Tuesday, March 13, 2018

Invitation to a Gunfighter

This is a bit of an odd Western. Set after the Civil War, a Confederate soldier named Matt Weaver (George Segal) comes home to the New Mexico territory and finds his farm was bought and sold by the local big shot, Mr. Brewster (Pat Hingle). Matt's told to leave town, but the man who bought his home turns up dead the next morning.

Brewster hires a gunfighter, Jules Gaspard d'Estaing (Yul Brynner), to kill Matt Weaver, but Jules seems more interested in making said Brewster humiliate himself. He's also interested in Ruth Adams (Janice Rule), who runs a general store with her drunken, one-armed, bitter husband, and who was engaged to Matt before the war. When Jules shows no interest in killing Weaver, the Brewster hires Weaver to kill Jules, in a plan that has no chance of backfiring whatsoever.

Surprising amount happening in this one. Ruth claims she married Crane because Matt needed to understand how irrevocable his decision to fight with the Rebs was for her. She is strongly anti-slavery, as was the entire town apparently, except Matt and his father. They joined the Confederates, the entire rest of the town went on the Union side. At least on the white side of town. The large Mexican population seems to have been segregated. Of course, Matt and his father were the only white folk to treat the Mexicans as equals, so who are the real racists here? Also, it's claimed Matt only joined the South to be contrary, I assume out of disgust at the hypocrisy of all the other white folk. Which doesn't really change the fact that he did fight for the Confederate Army, regardless of what his reasons were.
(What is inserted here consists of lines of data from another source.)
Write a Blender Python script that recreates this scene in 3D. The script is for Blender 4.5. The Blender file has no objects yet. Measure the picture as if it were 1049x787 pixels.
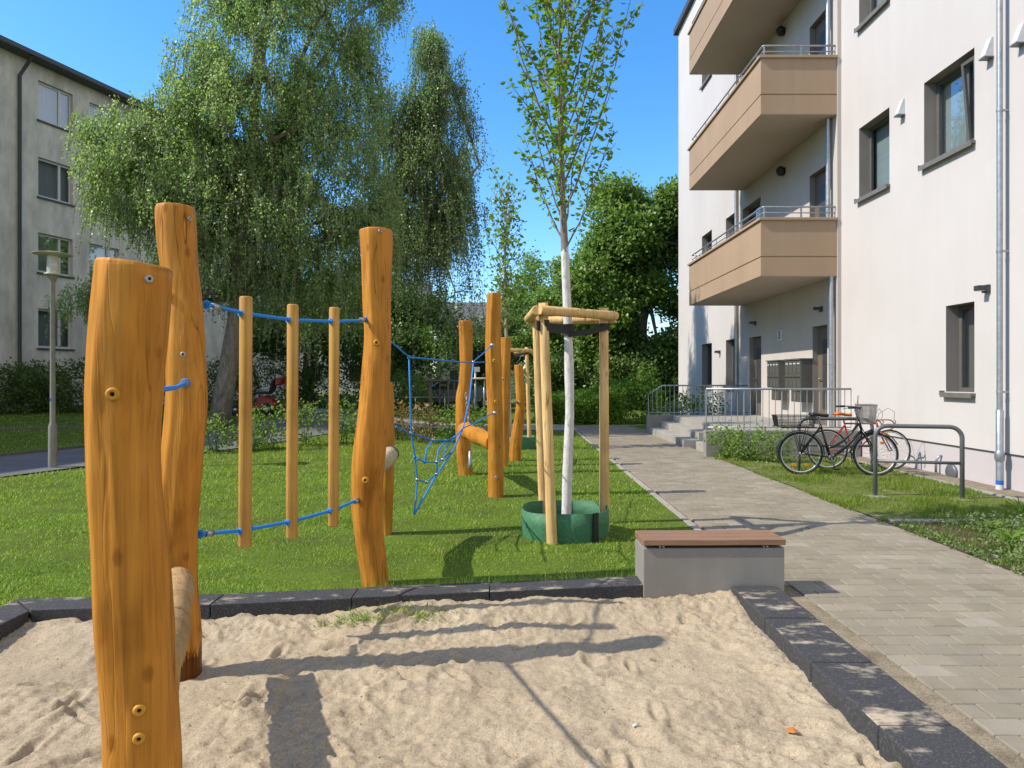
import bpy, math, random
import numpy as np
from mathutils import Vector, Matrix

random.seed(7)
rng = np.random.default_rng(7)
SC = bpy.context.scene
COL = SC.collection
R = math.radians
# camera model: level camera 1.5 m above the lawn looking along +Y
F, CX, HY, H = 700.0, 524.5, 388.0, 1.5


def P(px, py, D):
    return np.array([(px - CX) * D / F, D, H + (HY - py) * D / F])


def WX(px, D):
    return (px - CX) * D / F


def WZ(py, D):
    return H + (HY - py) * D / F


# ------------------------------------------------------------------ objects
def tag(o, label=None, cat=None, group=None, kind=None):
    if label: o['label'] = label
    if cat: o['category'] = cat
    if group: o['group'] = group
    if kind: o['kind'] = kind
    return o


def thing(name, label, cat, loc=(0, 0, 0), rz=0.0, group=None):
    o = bpy.data.objects.new(name, None)
    COL.objects.link(o)
    o.location = loc
    o.rotation_euler = (0, 0, rz)
    o.empty_display_size = 0.1
    return tag(o, label, cat, group)


def root_of(o):
    while o.parent: o = o.parent
    return o


def fast_mesh(name, V, faces_flat, loop_totals, smooth=False):
    me = bpy.data.meshes.new(name)
    V = np.asarray(V, dtype=np.float32)
    faces_flat = np.asarray(faces_flat, dtype=np.int32)
    loop_totals = np.asarray(loop_totals, dtype=np.int32)
    me.vertices.add(len(V)); me.vertices.foreach_set('co', V.ravel())
    me.loops.add(len(faces_flat)); me.loops.foreach_set('vertex_index', faces_flat)
    me.polygons.add(len(loop_totals))
    st = np.zeros(len(loop_totals), dtype=np.int32); st[1:] = np.cumsum(loop_totals)[:-1]
    me.polygons.foreach_set('loop_start', st)
    me.polygons.foreach_set('loop_total', loop_totals)
    me.polygons.foreach_set('use_smooth', np.full(len(loop_totals), smooth, dtype=bool))
    me.update(calc_edges=True)
    me.validate()
    return me


def link_mesh(name, me, mat, parent=None, origin=None, bevel=0):
    o = bpy.data.objects.new(name, me)
    COL.objects.link(o)
    if mat: me.materials.append(mat)
    if parent is not None:
        o.parent = parent
    elif origin is not None:
        o.location = origin
    if bevel:
        m = o.modifiers.new('bevel', 'BEVEL'); m.width = bevel; m.segments = 2; m.limit_method = 'ANGLE'
        m.angle_limit = R(40)
    return o


class MB:
    def __init__(self): self.v = []; self.f = []; self.s = []

    def add(self, verts, faces, smooth=False):
        b = len(self.v)
        self.v += [tuple(map(float, p)) for p in verts]
        self.f += [tuple(i + b for i in f) for f in faces]
        self.s += [smooth] * len(faces)
        return self

    def box(self, lo, hi, m=None):
        x0, y0, z0 = lo; x1, y1, z1 = hi
        vs = [(x0, y0, z0), (x1, y0, z0), (x1, y1, z0), (x0, y1, z0), (x0, y0, z1), (x1, y0, z1), (x1, y1, z1), (x0, y1, z1)]
        if m is not None: vs = [m @ Vector(p) for p in vs]
        return self.add(vs, [(0, 3, 2, 1), (4, 5, 6, 7), (0, 1, 5, 4), (1, 2, 6, 5), (2, 3, 7, 6), (3, 0, 4, 7)])

    def tube(self, pts, rad, n=10, caps=True, smooth=True, up=None):
        pts = [Vector(p) for p in pts]
        k = len(pts)
        if not hasattr(rad, '__len__'): rad = [rad] * k
        verts = []; nrm = None
        for i in range(k):
            t = (pts[min(i + 1, k - 1)] - pts[max(i - 1, 0)]).normalized()
            if nrm is None:
                a = Vector((0, 0, 1)) if abs(t.z) < .9 else Vector((1, 0, 0))
                nrm = t.cross(a).normalized()
            else:
                nrm = (nrm - t * nrm.dot(t)).normalized()
            b = t.cross(nrm)
            for j in range(n):
                a = 2 * math.pi * j / n
                verts.append(pts[i] + (nrm * math.cos(a) + b * math.sin(a)) * rad[i])
        faces = []
        for i in range(k - 1):
            for j in range(n):
                j2 = (j + 1) % n
                faces.append((i * n + j, i * n + j2, (i + 1) * n + j2, (i + 1) * n + j))
        self.add(verts, faces, smooth)
        if caps:
            b = len(self.v) - len(verts)
            self.f.append(tuple(b + j for j in range(n))[::-1]); self.s.append(False)
            self.f.append(tuple(b + (k - 1) * n + j for j in range(n))); self.s.append(False)
        return self

    def lathe(self, prof, n=24, m=None, smooth=True):
        # prof: (r, z) pairs around local z
        verts = []
        for r, z in prof:
            for j in range(n):
                a = 2 * math.pi * j / n
                p = Vector((r * math.cos(a), r * math.sin(a), z))
                verts.append(m @ p if m is not None else p)
        faces = []
        for i in range(len(prof) - 1):
            for j in range(n):
                j2 = (j + 1) % n
                faces.append((i * n + j, i * n + j2, (i + 1) * n + j2, (i + 1) * n + j))
        return self.add(verts, faces, smooth)

    def torus(self, Rr, r, n=40, k=8, m=None, a0=0, a1=2 * math.pi):
        closed = abs(a1 - a0 - 2 * math.pi) < 1e-4
        N = n if closed else n + 1
        verts = []
        for i in range(N):
            a = a0 + (a1 - a0) * i / n
            for j in range(k):
                b = 2 * math.pi * j / k
                p = Vector(((Rr + r * math.cos(b)) * math.cos(a), (Rr + r * math.cos(b)) * math.sin(a), r * math.sin(b)))
                verts.append(m @ p if m is not None else p)
        faces = []
        for i in range(n):
            i2 = (i + 1) % N
            for j in range(k):
                j2 = (j + 1) % k
                faces.append((i * k + j, i2 * k + j, i2 * k + j2, i * k + j2))
        return self.add(verts, faces, True)

    def prism(self, outline, y0, y1, m=None):
        n = len(outline)
        vs = [(x, y0, z) for x, z in outline] + [(x, y1, z) for x, z in outline]
        if m is not None: vs = [m @ Vector(p) for p in vs]
        fs = [tuple(range(n)), tuple(range(2 * n - 1, n - 1, -1))]
        for i in range(n):
            j = (i + 1) % n
            fs.append((i, i + n, j + n, j))
        return self.add(vs, fs)

    def build(self, name, mat, parent=None, origin=None, bevel=0, local=False):
        """world coordinates; shifted into the root's (unrotated) frame or about origin"""
        off = Vector((0, 0, 0))
        if not local:
            if parent is not None: off = Vector(root_of(parent).location)
            elif origin is not None: off = Vector(origin)
        me = bpy.data.meshes.new(name)
        me.from_pydata([(a - off.x, b - off.y, c - off.z) for a, b, c in self.v], [], self.f)
        me.polygons.foreach_set('use_smooth', self.s)
        me.update()
        import bmesh
        bm = bmesh.new(); bm.from_mesh(me); bmesh.ops.recalc_face_normals(bm, faces=bm.faces); bm.to_mesh(me); bm.free()
        return link_mesh(name, me, mat, parent, origin, bevel)


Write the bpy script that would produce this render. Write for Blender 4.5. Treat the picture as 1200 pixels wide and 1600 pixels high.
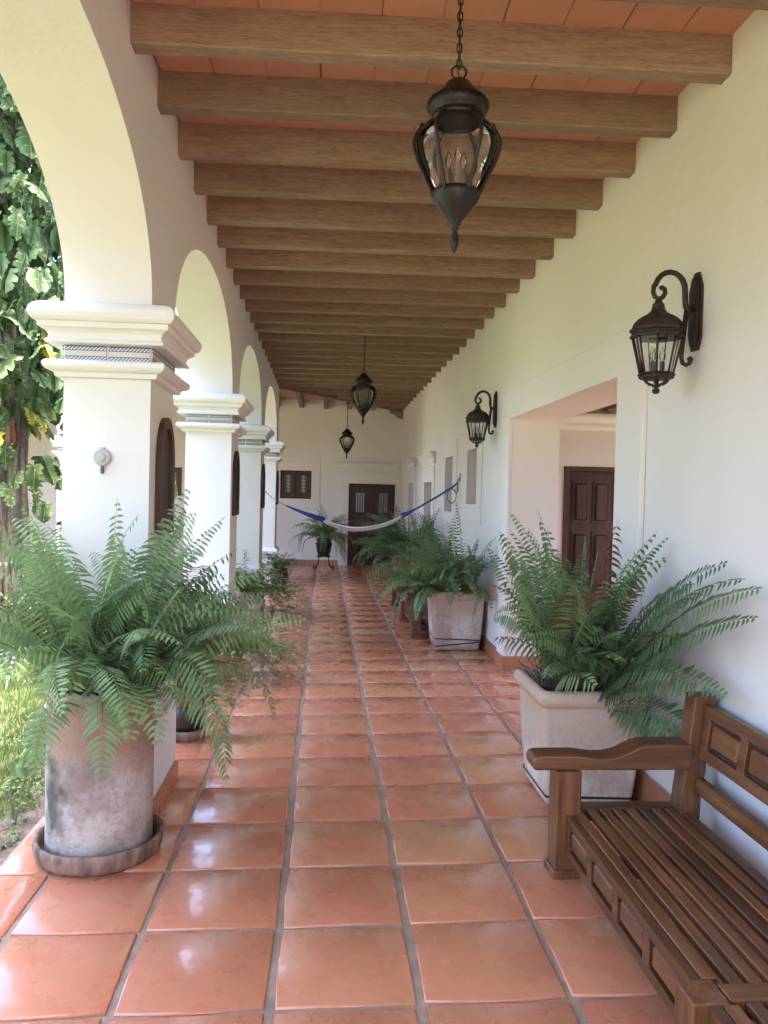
import bpy, math, random
from mathutils import Vector, Matrix

random.seed(11)
PI = math.pi
sc = bpy.context.scene
for o in list(bpy.data.objects):
    bpy.data.objects.remove(o)
col = sc.collection

# ------------------------------------------------------------------ camera
cam_d = bpy.data.cameras.new('camera')
cam = bpy.data.objects.new('camera', cam_d)
col.objects.link(cam)
Xc = Vector((0.9967986, -0.0761765, 0.0242837))
Dn = Vector((0.0224280, -0.0251220, -0.9994328))
Fw = Vector((0.0767434, 0.9967778, -0.0233331))
m = Matrix((Xc, -Dn, -Fw)).transposed().to_4x4()
m.translation = Vector((0, 0, 1.85))
cam.matrix_world = m
cam_d.sensor_fit = 'VERTICAL'
cam_d.sensor_height = 36.0
cam_d.lens = 27.675
cam_d.clip_start = 0.05
cam_d.clip_end = 2000
sc.camera = cam

# ------------------------------------------------------------------ light
SUN_EL, SUN_AZ = math.radians(75), math.radians(105)     # azimuth measured clockwise from +Y
w = bpy.data.worlds.new('World')
sc.world = w
w.use_nodes = True
wn = w.node_tree
bg = wn.nodes['Background']
sky = wn.nodes.new('ShaderNodeTexSky')
sky.sky_type = 'NISHITA'
sky.sun_disc = False
sky.sun_elevation = SUN_EL
sky.sun_rotation = SUN_AZ
sky.air_density = 0.9
sky.dust_density = 5.5
sky.ozone_density = 1.0
wn.links.new(sky.outputs['Color'], bg.inputs['Color'])
bg.inputs['Strength'].default_value = 0.15
sd = bpy.data.lights.new('sun', 'SUN')
sd.energy = 2.0
sd.angle = math.radians(12)
sd.color = (1.0, 0.96, 0.90)
sun = bpy.data.objects.new('sun', sd)
col.objects.link(sun)
sdir = Vector((math.sin(SUN_AZ) * math.cos(SUN_EL), math.cos(SUN_AZ) * math.cos(SUN_EL), math.sin(SUN_EL)))
sun.rotation_euler = sdir.to_track_quat('Z', 'Y').to_euler()
sun.location = (5, -5, 20)
sc.view_settings.view_transform = 'Standard'
sc.view_settings.look = 'None'
sc.view_settings.exposure = 3.84
sc.view_settings.gamma = 1.0
sc.view_settings.use_white_balance = True
sc.view_settings.white_balance_temperature = 6500
sc.view_settings.white_balance_tint = 15.0
sc.view_settings.white_balance_temperature = 6120
sc.view_settings.use_curve_mapping = False
sc.cycles.max_bounces = 12
sc.cycles.diffuse_bounces = 12
sc.cycles.glossy_bounces = 4
sc.cycles.transparent_max_bounces = 16
sc.cycles.sample_clamp_indirect = 6.0
sc.cycles.caustics_reflective = False
sc.cycles.caustics_refractive = False

# ------------------------------------------------------------------ materials
def new_mat(name):
    mt = bpy.data.materials.new(name)
    mt.use_nodes = True
    nt = mt.node_tree
    return mt, nt, nt.nodes['Principled BSDF']

def nd(nt, typ, **kw):
    n = nt.nodes.new(typ)
    for k, v in kw.items():
        if k in n.inputs.keys():
            n.inputs[k].default_value = v
        else:
            setattr(n, k, v)
    return n

def ramp(nt, fac, stops):
    r = nt.nodes.new('ShaderNodeValToRGB')
    while len(r.color_ramp.elements) < len(stops):
        r.color_ramp.elements.new(0.5)
    for e, (p, c) in zip(r.color_ramp.elements, stops):
        e.position = p
        e.color = (c[0], c[1], c[2], 1)
    nt.links.new(fac, r.inputs['Fac'])
    return r.outputs['Color']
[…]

Into this, you throw Jules, who we're told is one-quarter black (he uses the term "quadroon", which I've never seen outside a history book). I think they darkened Brynner's skin, or maybe they used lighting to achieve the effect. Seems in poor taste either way. Watching him lead the big shot around like a docile puppy is one of the high points of the film (there are three wounded Union soldiers in town tickled by it each time, including one who can't see and has to listen to his friends' description).

In some ways, it reminds me of High Plains Drifter, although this film predates that one by almost a decade. Mostly in the way the town (part of it anyway) is so terrified of this one tired, unhappy Reb soldier, that they bow to this call for a gunfighter, and then let the gunfighter walk all over them. He cheats at cards in the most obvious, lazy way possible, and no one even thinks to try and call him on it. Brewster wants Jules here to kill the gunfighter, Brewster owns most of the town, so they all go along with it. He's the bank. So Jules punishes them for their weakness, and out of his own, understandable anger and bitterness. He shows kindness at times, mostly restricts himself to punching up, rather than down, but the longer he stays, the more frustrated and torn he gets.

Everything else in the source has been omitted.